21 Ekim 2009

ELLİ SEKİZ YIL SONRA... - ZAFER YAPICI

Atatürk'ü Koruma Yasası 31/07/1951 tarih ve 7872 yayım sayısı ile 5816 numaralı Resmi Gazete'de yayınlanarak yürürlüğe girmişti.

Aradan 58 yıl geçti...

...Ve bugün; hem de Avrupa Birliği Komisyonu'nun Genişlemeden Sorumlu Üyesi Olli Rehn tarafından "ifade özgürlüğünün önündeki engel" olarak tanımlanan Atatürk'ü Koruma Yasası'nın kaldırılması gündeme taşındı...

Daha doğrusu AB eliyle Türkiye'yi Türkiye yapan değerlere bir darbe daha vurulmak istendi.

* * *

İşte kaldırılması gündeme gelen yasanın hükümleri:

Madde 1- Atatürk'ün hatırasına alenen hakaret eden veya söven kimse bir yıldan üç yıla kadar hapis cezası ile cezalandırılır.

Atatürk'ü temsil eden heykel, büst ve abideleri veyahut Atatürk'ün kabrini tahrip eden, kıran, bozan veya kirleten kimseye bir yıldan beş yıla kadar ağır hapis cezası verilir.
Yukarıdaki fıkralarda yazılı suçları işlemeye başkalarını teşvik eden kimse asıl fail gibi cezalandırılır.

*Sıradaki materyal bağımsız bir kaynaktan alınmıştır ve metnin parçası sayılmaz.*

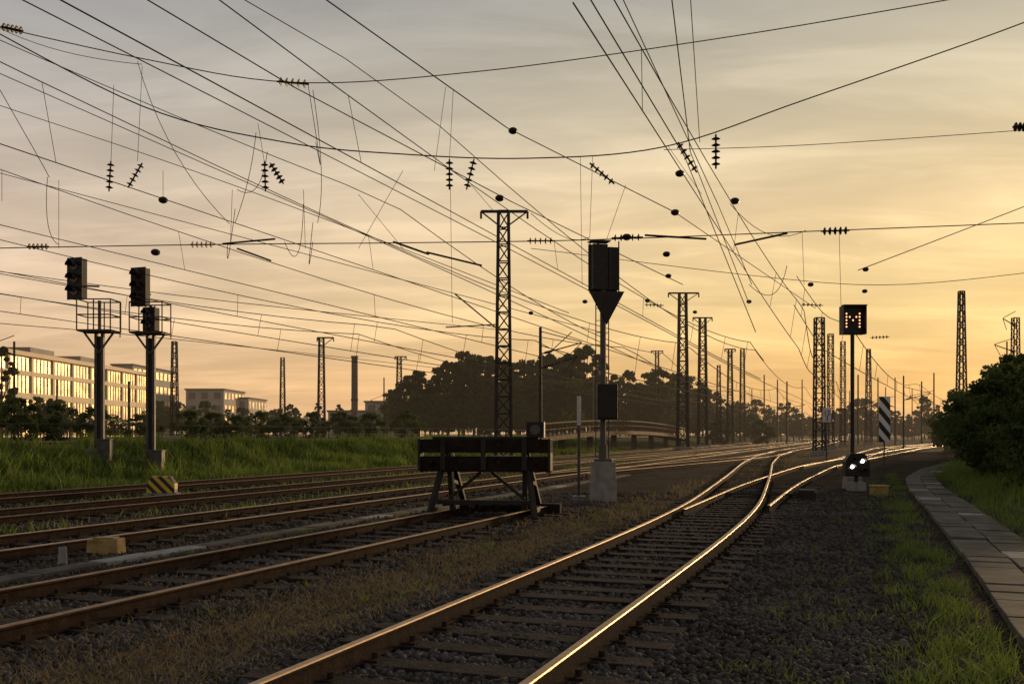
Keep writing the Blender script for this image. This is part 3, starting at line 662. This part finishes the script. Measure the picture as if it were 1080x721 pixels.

Madde 2- Birinci maddede yazılı suçlar; iki veya daha fazla kimseler tarafından toplu olarak veya umumi veya umuma açık mahallerde yahut basın vasıtasıyla işlenirse hüküm olunacak ceza yarı nispetinde arttırılır.

Birinci maddenin ikinci fıkrasında yazılı suçlar zor kullanılarak işlenir veya bu suretle işlenmesine teşebbüs olunursa verilecek ceza bir misli arttırılır.

Madde 3- Bu kanunda yazılı suçlardan dolayı cumhuriyet savcılıklarınca re'sen takibat yapılır.

Madde 4- Bu kanun yayımı tarihinde yürürlüğe girer.

Madde 5- Bu kanunu Adalet Bakanı yürütür. (Yasada böyle der ama Bay Rehn'e ne Adalet Bakanı'ndan ne de AKP Hükümeti'nden bir yanıt gelmez!)

* * *

Geçtiğimiz günlerde bu sayfalarda yazmıştık.

Mustafa Kemal Atatürk, 1918 yılında Osmanlı'nın çöküş nedenleri üzerine fikirlerini ileri sürerken "...Milletin idaresini elimize aldığımız zaman, yetki ve sorumluluğumuza verilen yüksek seviyeli devlet işlerini yabancılarla çözümlemeyi kural (gelenek) kabul ediyor ve bu tutumumuzla bir çocuk gibi aldanıyoruz" demişti.

Değerli okurlarım AKP, küresel güç odaklarının verdiği ev ödevlerini itirazsız yerine getirerek uyanıklık mı yapıyor yoksa bir çocuk gibi aldanıyor mu?

* * *

Elli sekiz yılda kaç hükümet geldi geçti.

Hiçbir hükümet döneminde ne içeride ne dışarıda bu yasa hakkında en ufak bir tartışma bile söz konusu olmadı da neden AKP döneminde bu tartışmalar gündeme taşınıyor?

...Esas önemlisi, hedefin hep Atatürk olması, Atatürk'ün düşünsel mirasının küresel çağda devam eden anahtar konumunu tartışmasız bir biçimde ortaya koymuyor mu?